→ **CHALLENGE**
Starting at the first line of the data below, retype every line up to and including the one containing "return np.stack([x, cp".

→ **DATA BLOCK**

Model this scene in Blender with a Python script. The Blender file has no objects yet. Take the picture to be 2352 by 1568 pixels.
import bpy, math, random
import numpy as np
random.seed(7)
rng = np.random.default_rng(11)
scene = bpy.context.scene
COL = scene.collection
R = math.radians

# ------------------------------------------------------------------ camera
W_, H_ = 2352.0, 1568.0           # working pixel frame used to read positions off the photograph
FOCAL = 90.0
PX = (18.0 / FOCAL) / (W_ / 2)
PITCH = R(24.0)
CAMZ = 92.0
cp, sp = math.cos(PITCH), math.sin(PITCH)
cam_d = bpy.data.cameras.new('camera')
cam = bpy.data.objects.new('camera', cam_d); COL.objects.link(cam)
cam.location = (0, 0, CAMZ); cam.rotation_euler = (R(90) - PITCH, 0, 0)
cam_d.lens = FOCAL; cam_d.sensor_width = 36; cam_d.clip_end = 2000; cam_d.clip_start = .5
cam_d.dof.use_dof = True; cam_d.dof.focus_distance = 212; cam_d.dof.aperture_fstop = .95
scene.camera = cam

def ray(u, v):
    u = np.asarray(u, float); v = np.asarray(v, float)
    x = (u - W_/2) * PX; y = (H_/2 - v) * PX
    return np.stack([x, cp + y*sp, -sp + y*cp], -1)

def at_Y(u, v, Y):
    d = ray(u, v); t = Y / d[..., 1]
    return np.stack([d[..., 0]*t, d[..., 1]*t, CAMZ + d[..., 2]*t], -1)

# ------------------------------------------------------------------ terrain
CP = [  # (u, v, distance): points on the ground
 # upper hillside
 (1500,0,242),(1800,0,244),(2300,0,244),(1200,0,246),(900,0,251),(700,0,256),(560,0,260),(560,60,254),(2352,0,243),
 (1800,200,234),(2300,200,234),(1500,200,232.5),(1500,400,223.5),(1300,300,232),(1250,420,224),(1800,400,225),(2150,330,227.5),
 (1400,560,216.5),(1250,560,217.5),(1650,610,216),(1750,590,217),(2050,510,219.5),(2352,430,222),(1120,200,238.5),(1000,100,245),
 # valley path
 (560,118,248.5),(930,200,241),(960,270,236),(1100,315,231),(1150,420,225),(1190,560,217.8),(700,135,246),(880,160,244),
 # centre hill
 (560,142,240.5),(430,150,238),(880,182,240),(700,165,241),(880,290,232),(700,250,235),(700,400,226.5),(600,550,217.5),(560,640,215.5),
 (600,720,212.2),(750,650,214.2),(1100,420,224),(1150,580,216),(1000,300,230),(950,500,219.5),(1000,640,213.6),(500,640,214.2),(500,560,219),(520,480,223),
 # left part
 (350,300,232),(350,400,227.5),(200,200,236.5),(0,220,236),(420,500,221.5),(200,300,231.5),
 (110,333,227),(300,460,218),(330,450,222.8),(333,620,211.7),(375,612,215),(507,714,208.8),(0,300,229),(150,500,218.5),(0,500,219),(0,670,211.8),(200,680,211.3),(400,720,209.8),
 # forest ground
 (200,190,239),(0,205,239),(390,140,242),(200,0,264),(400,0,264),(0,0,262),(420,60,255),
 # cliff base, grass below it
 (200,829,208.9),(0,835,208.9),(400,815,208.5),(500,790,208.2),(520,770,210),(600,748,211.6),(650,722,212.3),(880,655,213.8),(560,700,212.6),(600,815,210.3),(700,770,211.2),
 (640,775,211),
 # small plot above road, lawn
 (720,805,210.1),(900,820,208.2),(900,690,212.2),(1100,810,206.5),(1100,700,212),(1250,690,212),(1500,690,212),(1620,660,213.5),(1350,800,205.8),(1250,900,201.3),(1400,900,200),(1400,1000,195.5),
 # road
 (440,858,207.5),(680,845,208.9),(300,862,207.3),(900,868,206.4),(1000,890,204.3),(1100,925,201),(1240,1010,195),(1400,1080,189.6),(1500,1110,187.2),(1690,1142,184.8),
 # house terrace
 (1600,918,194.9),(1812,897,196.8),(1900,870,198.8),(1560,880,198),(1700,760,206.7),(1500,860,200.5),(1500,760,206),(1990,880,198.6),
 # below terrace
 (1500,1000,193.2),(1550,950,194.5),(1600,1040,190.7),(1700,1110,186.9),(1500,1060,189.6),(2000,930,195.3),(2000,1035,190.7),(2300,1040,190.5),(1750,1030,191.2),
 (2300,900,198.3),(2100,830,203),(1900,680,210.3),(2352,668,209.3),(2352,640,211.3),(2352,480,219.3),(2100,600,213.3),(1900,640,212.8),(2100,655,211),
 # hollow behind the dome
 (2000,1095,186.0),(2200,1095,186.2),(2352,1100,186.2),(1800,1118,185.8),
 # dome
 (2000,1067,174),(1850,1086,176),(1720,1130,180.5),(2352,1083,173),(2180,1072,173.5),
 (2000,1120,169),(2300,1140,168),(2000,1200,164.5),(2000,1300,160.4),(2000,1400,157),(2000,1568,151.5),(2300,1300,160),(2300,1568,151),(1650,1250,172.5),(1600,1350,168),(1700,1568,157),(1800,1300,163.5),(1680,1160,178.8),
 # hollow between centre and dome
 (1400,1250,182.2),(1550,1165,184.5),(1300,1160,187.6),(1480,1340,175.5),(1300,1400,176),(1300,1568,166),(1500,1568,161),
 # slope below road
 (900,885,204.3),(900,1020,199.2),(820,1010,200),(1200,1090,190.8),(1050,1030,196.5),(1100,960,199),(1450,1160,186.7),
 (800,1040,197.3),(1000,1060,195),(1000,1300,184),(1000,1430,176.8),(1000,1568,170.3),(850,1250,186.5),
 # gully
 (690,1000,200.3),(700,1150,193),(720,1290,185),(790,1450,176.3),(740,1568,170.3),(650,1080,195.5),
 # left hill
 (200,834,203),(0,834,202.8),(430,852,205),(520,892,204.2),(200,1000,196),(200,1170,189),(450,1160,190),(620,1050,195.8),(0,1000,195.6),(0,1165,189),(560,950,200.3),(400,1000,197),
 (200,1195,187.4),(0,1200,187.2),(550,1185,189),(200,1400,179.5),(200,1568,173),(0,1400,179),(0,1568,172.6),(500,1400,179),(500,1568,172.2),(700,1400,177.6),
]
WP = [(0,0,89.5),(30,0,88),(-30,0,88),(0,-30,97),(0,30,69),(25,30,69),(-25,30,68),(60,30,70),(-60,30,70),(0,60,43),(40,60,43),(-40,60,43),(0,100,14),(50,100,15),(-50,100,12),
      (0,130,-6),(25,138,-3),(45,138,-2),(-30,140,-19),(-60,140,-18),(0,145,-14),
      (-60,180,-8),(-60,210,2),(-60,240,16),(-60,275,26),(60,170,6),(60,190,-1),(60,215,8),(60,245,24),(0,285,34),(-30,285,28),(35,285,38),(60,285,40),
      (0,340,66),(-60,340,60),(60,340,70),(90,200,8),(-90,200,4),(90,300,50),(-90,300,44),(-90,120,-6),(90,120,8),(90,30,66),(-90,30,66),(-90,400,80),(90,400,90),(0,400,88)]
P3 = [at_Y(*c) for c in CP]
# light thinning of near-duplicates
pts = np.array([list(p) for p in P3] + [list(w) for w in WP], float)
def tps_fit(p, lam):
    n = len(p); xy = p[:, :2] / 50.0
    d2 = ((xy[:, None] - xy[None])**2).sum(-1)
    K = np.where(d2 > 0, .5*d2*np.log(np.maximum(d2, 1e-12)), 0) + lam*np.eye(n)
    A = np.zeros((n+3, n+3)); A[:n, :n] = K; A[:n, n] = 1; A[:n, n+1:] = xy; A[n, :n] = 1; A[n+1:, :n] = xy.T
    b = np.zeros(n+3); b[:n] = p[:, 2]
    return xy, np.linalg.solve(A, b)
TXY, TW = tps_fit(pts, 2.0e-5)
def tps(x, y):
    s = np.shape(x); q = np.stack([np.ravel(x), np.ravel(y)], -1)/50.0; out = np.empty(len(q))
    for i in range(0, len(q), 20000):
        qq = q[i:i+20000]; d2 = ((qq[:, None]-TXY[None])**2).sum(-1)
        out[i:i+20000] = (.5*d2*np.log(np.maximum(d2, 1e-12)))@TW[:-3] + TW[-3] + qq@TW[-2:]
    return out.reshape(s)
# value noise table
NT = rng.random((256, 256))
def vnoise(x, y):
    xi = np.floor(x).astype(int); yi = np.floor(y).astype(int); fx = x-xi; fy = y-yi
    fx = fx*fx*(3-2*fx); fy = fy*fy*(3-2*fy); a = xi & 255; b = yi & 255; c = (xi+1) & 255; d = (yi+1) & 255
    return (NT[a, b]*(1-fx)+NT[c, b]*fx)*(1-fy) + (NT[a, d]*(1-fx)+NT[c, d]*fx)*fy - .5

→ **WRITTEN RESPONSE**
Model this scene in Blender with a Python script. The Blender file has no objects yet. Take the picture to be 2352 by 1568 pixels.
import bpy, math, random
import numpy as np
random.seed(7)
rng = np.random.default_rng(11)
scene = bpy.context.scene
COL = scene.collection
R = math.radians

# ------------------------------------------------------------------ camera
W_, H_ = 2352.0, 1568.0           # working pixel frame used to read positions off the photograph
FOCAL = 90.0
PX = (18.0 / FOCAL) / (W_ / 2)
PITCH = R(24.0)
CAMZ = 92.0
cp, sp = math.cos(PITCH), math.sin(PITCH)
cam_d = bpy.data.cameras.new('camera')
cam = bpy.data.objects.new('camera', cam_d); COL.objects.link(cam)
cam.location = (0, 0, CAMZ); cam.rotation_euler = (R(90) - PITCH, 0, 0)
cam_d.lens = FOCAL; cam_d.sensor_width = 36; cam_d.clip_end = 2000; cam_d.clip_start = .5
cam_d.dof.use_dof = True; cam_d.dof.focus_distance = 212; cam_d.dof.aperture_fstop = .95
scene.camera = cam

def ray(u, v):
    u = np.asarray(u, float); v = np.asarray(v, float)
    x = (u - W_/2) * PX; y = (H_/2 - v) * PX
    return np.stack([x, cp + y*sp, -sp + y*cp], -1)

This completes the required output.